Color Picker & Converter

#2563EB

RGB
HSL

Complementary

Analogous

Triadic

Shades & Tints

Understanding Color Models: HEX, RGB, and HSL

Color is one of the most powerful tools in a designer's arsenal. Whether you are building a website, designing a logo, or choosing paint for a room, understanding how colors are represented digitally is essential. The three most common color models used on the web are HEX, RGB, and HSL — each offering a different way to describe the exact same color. This free color picker and converter lets you work with all three formats simultaneously, so you always have the value you need.

HEX Color Codes

HEX (hexadecimal) is the format most developers encounter first. A HEX code is a six-character string prefixed with a hash sign — for example, #2563EB. The six characters are actually three pairs: the first two represent red, the middle two represent green, and the last two represent blue, each ranging from 00 (none) to FF (maximum). HEX codes are compact and ubiquitous in CSS, making them the go-to format for web development.

RGB — Red, Green, Blue

RGB describes a color as a mixture of red, green, and blue light, with each channel ranging from 0 to 255. A value of rgb(37, 99, 235) means 37 units of red, 99 of green, and 235 of blue. This additive model mirrors how screens actually produce color — by combining tiny red, green, and blue sub-pixels at varying intensities. RGB is ideal when you need precise control over each light channel, and it is the native format used in CSS functions, image editors, and programming libraries.

HSL — Hue, Saturation, Lightness

HSL rethinks color from a human perception standpoint. Hue is the color's position on the color wheel (0–360 degrees), saturation is how vivid or muted it is (0–100%), and lightness is how bright or dark it appears (0–100%). This makes HSL incredibly intuitive for creating color palettes: to darken a color you simply lower its lightness, and to mute it you reduce the saturation — without having to juggle three separate RGB channels. Designers often prefer HSL for this reason.

How to Use This Tool

Click the color picker to choose any color visually, or type a value directly into the HEX, RGB, or HSL fields. Every input syncs in real time — change one and all others update instantly. The large preview swatch shows your selected color, while the palettes below display harmonious combinations calculated from the HSL color wheel: the complementary color sits 180° opposite, analogous colors are 30° apart, and triadic colors are 120° apart. The shades bar generates five lighter tints and five darker shades, giving you a complete range for gradients, hover states, and UI layering. Click any swatch to copy its HEX value to your clipboard.

Design Tips

  • 60-30-10 rule — Use your primary color for 60% of the design, a secondary for 30%, and an accent for 10% to create visual balance.
  • Contrast matters — Ensure text and background colors meet WCAG contrast requirements (at least 4.5:1 for normal text) to keep your content accessible.
  • Start with HSL — When building a palette from scratch, pick a hue, then vary saturation and lightness to create a cohesive family of colors.
  • Use the shade bar — Instead of picking random dark or light variants, use calculated shades for consistent visual rhythm across buttons, borders, and backgrounds.

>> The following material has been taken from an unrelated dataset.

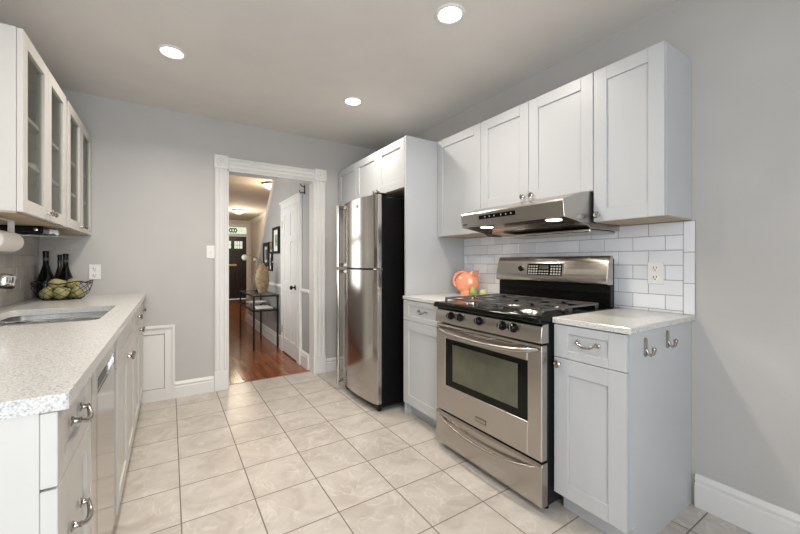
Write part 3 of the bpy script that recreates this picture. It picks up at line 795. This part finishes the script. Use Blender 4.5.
# dishwasher
dwh = thing('dishwasher', 'stainless steel dishwasher built in under the left worktop', 'dishwasher', (-.5, 1.615, 0))
build('body', MB().box(XL + .02, XF - .03, 1.325, 1.905, .10, CT - .036), blackmatte_m, dwh)
build('kick_panel', MB().box(XL + .1, XF - .07, 1.325, 1.905, 0, .099), blackmatte_m, dwh)
dm = MB(); DX = XF - .006
dm.box(DX - .022, DX, 1.321, 1.912, .10, .760, .004).box(DX - .022, DX, 1.321, 1.912, .800, CT - .040, .004)
dm.box(DX - .022, DX - .0005, 1.321, 1.38, .758, .802, .002).box(DX - .022, DX - .0005, 1.872, 1.912, .758, .802, .002)
dd = build('door', dm, steeld_m, dwh)
build('edge_trim', MB().prism([(DX - .001, 1.3205), (DX + .006, 1.322), (DX + .006, 1.42), (DX + .003, 1.44), (DX - .001, 1.442)], 'z', .10, CT - .042), steelv_m, dd, ang=60)
build('pocket_handle', MB().box(DX - .022, DX - .012, 1.38, 1.872, .758, .802), black_m, dd)
build('handle_lip', MB().box(DX - .003, DX + .004, 1.38, 1.872, .750, .760, .002), steeld_m, dd)
# sink base and end base
t = base_left(1.918, 2.778, 'white two door sink cabinet with plain false drawer front')
shaker('drawer_front', t, XF, 1, 1.918, 2.778, .722, CT - .036, mat=cabl_m, rail=.06, rz=.035)
for a, b, k in ((1.918, 2.348, 2.318), (2.348, 2.778, 2.378)):
    d = shaker('door', t, XF, 1, a, b, .102, .722, mat=cabl_m); knob(d, (XF, k, .682), (1, 0, 0))
t = base_left(2.780, 3.650, 'white base cabinet at the far end of the left run, against the back wall')
d = shaker('drawer', t, XF, 1, 2.780, 3.20, .722, CT - .036, mat=cabl_m, rail=.06, rz=.035); knob(d, (XF, 2.99, .80), (1, 0, 0))
d = shaker('drawer', t, XF, 1, 3.20, 3.620, .722, CT - .036, mat=cabl_m, rail=.06, rz=.035); knob(d, (XF, 3.41, .80), (1, 0, 0))
for a, b, k in ((2.780, 3.21, 3.18), (3.21, 3.620, 3.24)):
    d = shaker('door', t, XF, 1, a, b, .102, .722, mat=cabl_m); knob(d, (XF, k, .682), (1, 0, 0))

# left worktop with sink cut-out (rounded near corner)
def rounded(x0, x1, y0, y1, r, n=6, order=((1, 1), (-1, 1), (-1, -1), (1, -1))):
    pts = []
    for (sx, sy), a0 in zip(order, (0, 90, 180, 270)):
        cx = x1 - r if sx > 0 else x0 + r; cy = y1 - r if sy > 0 else y0 + r
        for k in range(n + 1):
            a = R(a0 + 90 * k / n); pts.append((cx + r * math.cos(a), cy + r * math.sin(a)))
    return pts
SX0, SX1, SY0, SY1 = -.705, -.268, 2.062, 2.712
bmw = bmesh.new()
inner = rounded(SX0, SX1, SY0, SY1, .045)
outer = [(-.168, 3.655), (XL + .001, 3.655), (XL + .001, .945), (-.172, .945), (-.168, .949)]
def ringface(z, flip):
    vo = [bmw.verts.new((x, y, z)) for x, y in outer]; vi = [bmw.verts.new((x, y, z)) for x, y in inner]
    es = [bmw.edges.new((vo[i], vo[(i + 1) % len(vo)])) for i in range(len(vo))] + [bmw.edges.new((vi[i], vi[(i + 1) % len(vi)])) for i in range(len(vi))]
    bmesh.ops.triangle_fill(bmw, use_beauty=True, use_dissolve=False, edges=es)
    return vo, vi
vo1, vi1 = ringface(CT, False); vo0, vi0 = ringface(CT - .032, True)
for A, B in ((vo0, vo1), (vi0, vi1)):
    for i in range(len(A)): bmw.faces.new((A[i], A[(i + 1) % len(A)], B[(i + 1) % len(A)], B[i]))
bmesh.ops.recalc_face_normals(bmw, faces=bmw.faces)
mb = MB(); mb.bm.free(); mb.bm = bmw
tag(build('worktop', mb, quartz_m, ang=40), 'long speckled quartz worktop along the left wall around the sink', 'countertop')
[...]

Frequently Asked Questions

What is the difference between HEX and RGB?

They represent the same information in different notations. HEX uses base-16 characters (0–F), while RGB uses base-10 integers (0–255). Converting between them is purely a number-base change — the underlying color is identical.

Why would I use HSL over RGB?

HSL is more intuitive for adjusting colors. If you want a lighter version of a blue, you increase the lightness value in HSL. Achieving the same result in RGB requires changing all three channels in a coordinated way, which is harder to reason about.

Is this tool free to use?

Yes. This color picker runs entirely in your browser with JavaScript — no server, no signup, no data collection. Pick, convert, and copy colors as many times as you like.

Can I use the generated colors in CSS?

Absolutely. Copy the HEX, RGB, or HSL value and paste it directly into your stylesheet. All three formats are valid CSS color values supported by every modern browser.

Whether you are a developer implementing a design system, a designer exploring palettes, or someone who simply needs to convert a HEX code to RGB, this color picker and converter gives you everything in one place — fast, free, and private.